The Electric Soft Parade Reviews
Brightons Finest
The Electric Soft Parade are back this week with a new single and video, ‘Brother You Must Walk Your Path Alone’. This is the first track we’ve heard from their forthcoming fourth LP ‘IDIOTS’ which is due out in the summer. I say ‘back’ but really Alex and Thomas White have seldom been far from Brighton stages. ESP reunited as a live entity back in 2010, to raise money for the Martlets Hospice at their ‘Maximalism’ event at the Concorde 2. In 2011 the band released an EP featuring new material, toured in Europe with Noel Gallagher, and held a residency at The Albert where they played their back catalogue in sequence and showcased some new material. 2012 was a bit of a landmark year for ESP, it was the 10th anniversary of their debut album ‘Holes In The Wall’, which has probably been their most commercially successful record to date; garnering a Mercury Music Prize nomination and spawning several chart-bothering singles.

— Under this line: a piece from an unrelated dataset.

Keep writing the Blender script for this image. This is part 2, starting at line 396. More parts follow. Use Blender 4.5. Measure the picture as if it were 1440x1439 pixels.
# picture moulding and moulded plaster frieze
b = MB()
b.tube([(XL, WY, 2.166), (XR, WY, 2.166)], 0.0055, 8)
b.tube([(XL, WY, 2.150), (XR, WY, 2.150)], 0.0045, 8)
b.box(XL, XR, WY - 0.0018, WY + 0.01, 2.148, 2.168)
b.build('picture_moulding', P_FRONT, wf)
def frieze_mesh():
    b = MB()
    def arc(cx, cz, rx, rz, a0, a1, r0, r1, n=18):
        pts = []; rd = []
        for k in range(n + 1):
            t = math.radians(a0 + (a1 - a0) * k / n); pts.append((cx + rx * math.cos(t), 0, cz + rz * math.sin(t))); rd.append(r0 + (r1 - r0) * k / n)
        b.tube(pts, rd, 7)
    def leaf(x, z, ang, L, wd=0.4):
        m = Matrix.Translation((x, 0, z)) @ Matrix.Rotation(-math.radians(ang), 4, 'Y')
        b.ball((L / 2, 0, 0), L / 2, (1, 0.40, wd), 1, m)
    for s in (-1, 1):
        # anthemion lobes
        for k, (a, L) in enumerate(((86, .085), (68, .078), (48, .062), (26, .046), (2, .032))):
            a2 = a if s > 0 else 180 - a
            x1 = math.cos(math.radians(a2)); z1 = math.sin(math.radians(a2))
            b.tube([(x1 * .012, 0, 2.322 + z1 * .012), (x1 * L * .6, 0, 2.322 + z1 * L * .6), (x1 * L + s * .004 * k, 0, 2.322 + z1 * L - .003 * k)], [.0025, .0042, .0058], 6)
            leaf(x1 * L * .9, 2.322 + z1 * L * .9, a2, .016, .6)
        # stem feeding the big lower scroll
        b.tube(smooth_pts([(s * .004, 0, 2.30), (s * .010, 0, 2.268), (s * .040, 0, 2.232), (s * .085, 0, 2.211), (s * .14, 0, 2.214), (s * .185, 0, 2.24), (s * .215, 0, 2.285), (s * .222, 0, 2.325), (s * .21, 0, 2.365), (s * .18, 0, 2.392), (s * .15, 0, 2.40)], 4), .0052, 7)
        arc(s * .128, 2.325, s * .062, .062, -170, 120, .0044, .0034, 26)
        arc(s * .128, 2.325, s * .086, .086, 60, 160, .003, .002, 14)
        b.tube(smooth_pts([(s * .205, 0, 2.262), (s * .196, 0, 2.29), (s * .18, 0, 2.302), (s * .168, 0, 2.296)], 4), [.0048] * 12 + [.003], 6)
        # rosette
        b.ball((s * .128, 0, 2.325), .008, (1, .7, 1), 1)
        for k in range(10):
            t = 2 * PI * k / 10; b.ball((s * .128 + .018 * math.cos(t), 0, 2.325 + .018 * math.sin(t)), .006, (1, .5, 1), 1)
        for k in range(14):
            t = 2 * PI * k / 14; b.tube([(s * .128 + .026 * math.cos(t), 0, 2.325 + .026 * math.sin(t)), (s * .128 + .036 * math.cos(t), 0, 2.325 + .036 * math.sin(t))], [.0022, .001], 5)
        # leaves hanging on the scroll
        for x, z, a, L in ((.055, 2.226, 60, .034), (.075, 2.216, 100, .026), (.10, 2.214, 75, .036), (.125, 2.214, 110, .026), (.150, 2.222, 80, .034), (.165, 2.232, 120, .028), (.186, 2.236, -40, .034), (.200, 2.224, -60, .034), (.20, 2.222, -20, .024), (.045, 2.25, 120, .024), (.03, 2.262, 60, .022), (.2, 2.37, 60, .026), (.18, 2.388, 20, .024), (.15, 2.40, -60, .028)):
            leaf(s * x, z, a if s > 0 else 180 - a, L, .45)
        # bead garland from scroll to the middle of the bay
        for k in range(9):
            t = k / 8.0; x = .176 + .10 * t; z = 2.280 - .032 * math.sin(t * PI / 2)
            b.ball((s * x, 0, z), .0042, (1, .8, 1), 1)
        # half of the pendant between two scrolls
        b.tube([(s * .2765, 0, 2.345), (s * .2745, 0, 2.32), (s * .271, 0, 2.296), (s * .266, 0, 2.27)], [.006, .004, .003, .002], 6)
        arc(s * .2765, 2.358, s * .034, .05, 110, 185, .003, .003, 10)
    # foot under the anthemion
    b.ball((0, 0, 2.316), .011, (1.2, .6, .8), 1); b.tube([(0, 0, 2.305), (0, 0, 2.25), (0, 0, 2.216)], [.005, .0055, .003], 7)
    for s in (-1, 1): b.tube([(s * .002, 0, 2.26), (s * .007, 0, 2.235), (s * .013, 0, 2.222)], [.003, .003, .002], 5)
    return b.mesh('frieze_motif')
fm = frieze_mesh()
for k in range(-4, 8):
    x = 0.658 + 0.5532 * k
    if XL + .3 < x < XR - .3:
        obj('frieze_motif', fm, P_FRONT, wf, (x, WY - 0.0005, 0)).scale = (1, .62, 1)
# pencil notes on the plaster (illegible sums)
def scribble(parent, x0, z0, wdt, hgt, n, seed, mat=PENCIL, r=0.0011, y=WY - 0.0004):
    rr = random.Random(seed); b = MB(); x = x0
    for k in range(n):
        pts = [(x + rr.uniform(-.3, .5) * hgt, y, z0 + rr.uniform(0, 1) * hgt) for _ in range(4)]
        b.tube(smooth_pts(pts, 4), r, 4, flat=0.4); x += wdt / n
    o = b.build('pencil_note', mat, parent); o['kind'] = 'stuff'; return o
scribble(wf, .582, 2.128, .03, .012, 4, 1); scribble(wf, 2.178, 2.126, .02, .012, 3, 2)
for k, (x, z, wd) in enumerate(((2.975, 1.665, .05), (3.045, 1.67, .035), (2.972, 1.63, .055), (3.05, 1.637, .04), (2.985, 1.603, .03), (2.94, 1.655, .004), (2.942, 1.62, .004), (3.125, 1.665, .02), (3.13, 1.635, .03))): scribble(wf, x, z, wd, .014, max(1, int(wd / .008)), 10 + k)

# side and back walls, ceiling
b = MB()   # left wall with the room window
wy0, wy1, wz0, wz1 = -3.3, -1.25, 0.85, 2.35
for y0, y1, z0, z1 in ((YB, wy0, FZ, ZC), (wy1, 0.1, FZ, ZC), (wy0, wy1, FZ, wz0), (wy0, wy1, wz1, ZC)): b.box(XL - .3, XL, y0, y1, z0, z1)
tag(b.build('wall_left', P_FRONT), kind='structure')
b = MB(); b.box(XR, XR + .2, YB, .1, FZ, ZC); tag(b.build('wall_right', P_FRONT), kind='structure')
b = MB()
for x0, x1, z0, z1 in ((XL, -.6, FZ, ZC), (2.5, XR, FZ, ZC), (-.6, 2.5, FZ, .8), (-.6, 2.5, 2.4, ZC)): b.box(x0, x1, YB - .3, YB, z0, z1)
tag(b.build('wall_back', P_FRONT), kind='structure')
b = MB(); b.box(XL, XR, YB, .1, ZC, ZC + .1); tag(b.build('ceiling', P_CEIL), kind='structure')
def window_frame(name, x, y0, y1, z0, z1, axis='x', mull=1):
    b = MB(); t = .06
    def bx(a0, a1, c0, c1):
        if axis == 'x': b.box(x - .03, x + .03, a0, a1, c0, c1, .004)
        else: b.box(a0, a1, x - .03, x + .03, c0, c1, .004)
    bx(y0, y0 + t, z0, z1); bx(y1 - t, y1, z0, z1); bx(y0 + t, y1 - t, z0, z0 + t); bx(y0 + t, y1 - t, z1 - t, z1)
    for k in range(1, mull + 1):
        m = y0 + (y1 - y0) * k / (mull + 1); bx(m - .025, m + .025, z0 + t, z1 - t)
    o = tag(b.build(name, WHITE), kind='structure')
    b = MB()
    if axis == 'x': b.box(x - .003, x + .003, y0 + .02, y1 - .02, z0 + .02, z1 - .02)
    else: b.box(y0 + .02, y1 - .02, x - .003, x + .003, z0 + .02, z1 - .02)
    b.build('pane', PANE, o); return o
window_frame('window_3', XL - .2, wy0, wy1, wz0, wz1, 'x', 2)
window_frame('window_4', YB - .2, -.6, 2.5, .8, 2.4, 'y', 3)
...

This is all relevant because the band has reunited with the same production team (Chris Hughes and Mark Frith) that brought us their debut for ‘IDIOTS’. The band spent most of 2012 ensconced in a studio working on the record; these first results suggest it was time well spent!
‘Brother You Must Walk Your Path Alone’ is a charming piece of mature pop music; shuffling drums, soft acoustic guitars, pretty pianos and a luscious vocal from Thomas White. The track is shimmery and summery as hell, yet it is underpinned by a sense of melancholy and longing, dark contemplative lyrics contrast with a buoyant guitar hook and I’m left feeling both nostalgic and comforted. This is all perfectly illustrated by the video. In a series of beautiful shots we see a young man on a journey, reminiscing in black and white flashbacks of an old relationship. At the end we find he is visiting a graveyard, presumably his former lover is dead. It’s all very poignant, and if you look carefully you’ll see cameos from the brothers’ White. It’s a fantastic first release and a real tight piece of production, it’s not very often a ballad like this comes in way under three minutes! An extremely promising start for album number four, I can’t wait!